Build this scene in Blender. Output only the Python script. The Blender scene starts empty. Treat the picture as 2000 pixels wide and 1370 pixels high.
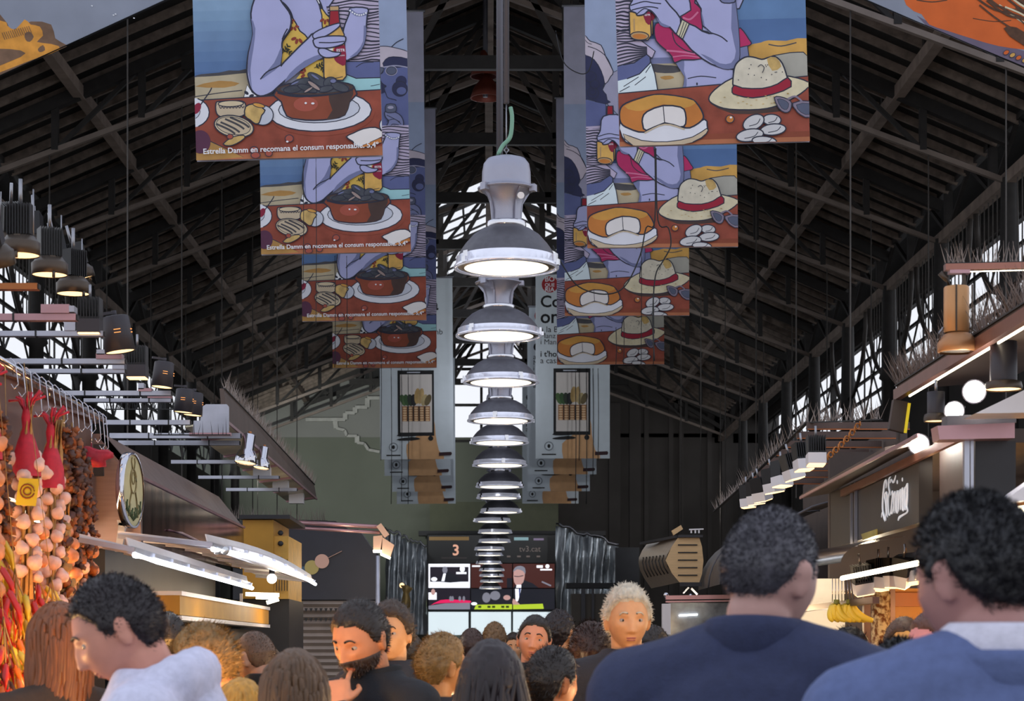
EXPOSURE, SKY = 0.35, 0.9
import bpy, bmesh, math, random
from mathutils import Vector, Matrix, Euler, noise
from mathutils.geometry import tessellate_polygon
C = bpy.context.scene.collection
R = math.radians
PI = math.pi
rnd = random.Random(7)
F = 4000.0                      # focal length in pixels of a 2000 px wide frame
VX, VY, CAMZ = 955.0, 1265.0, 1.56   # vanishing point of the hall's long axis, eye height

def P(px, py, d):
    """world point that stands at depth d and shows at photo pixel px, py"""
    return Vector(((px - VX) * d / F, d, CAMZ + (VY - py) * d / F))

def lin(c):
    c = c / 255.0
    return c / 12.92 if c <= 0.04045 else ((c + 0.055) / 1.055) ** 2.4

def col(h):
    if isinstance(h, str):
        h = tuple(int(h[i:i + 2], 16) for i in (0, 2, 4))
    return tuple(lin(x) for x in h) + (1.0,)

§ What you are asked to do
Return the whole listing, word for word, and leave out every picture.

§ Task response
Build this scene in Blender. Output only the Python script. The Blender scene starts empty. Treat the picture as 2000 pixels wide and 1370 pixels high.
EXPOSURE, SKY = 0.35, 0.9
import bpy, bmesh, math, random
from mathutils import Vector, Matrix, Euler, noise
from mathutils.geometry import tessellate_polygon
C = bpy.context.scene.collection
R = math.radians
PI = math.pi
rnd = random.Random(7)
F = 4000.0                      # focal length in pixels of a 2000 px wide frame
VX, VY, CAMZ = 955.0, 1265.0, 1.56   # vanishing point of the hall's long axis, eye height

def P(px, py, d):
    """world point that stands at depth d and shows at photo pixel px, py"""
    return Vector(((px - VX) * d / F, d, CAMZ + (VY - py) * d / F))

def lin(c):
    c = c / 255.0
    return c / 12.92 if c <= 0.04045 else ((c + 0.055) / 1.055) ** 2.4

def col(h):
    if isinstance(h, str):
        h = tuple(int(h[i:i + 2], 16) for i in (0, 2, 4))
    return tuple(lin(x) for x in h) + (1.0,)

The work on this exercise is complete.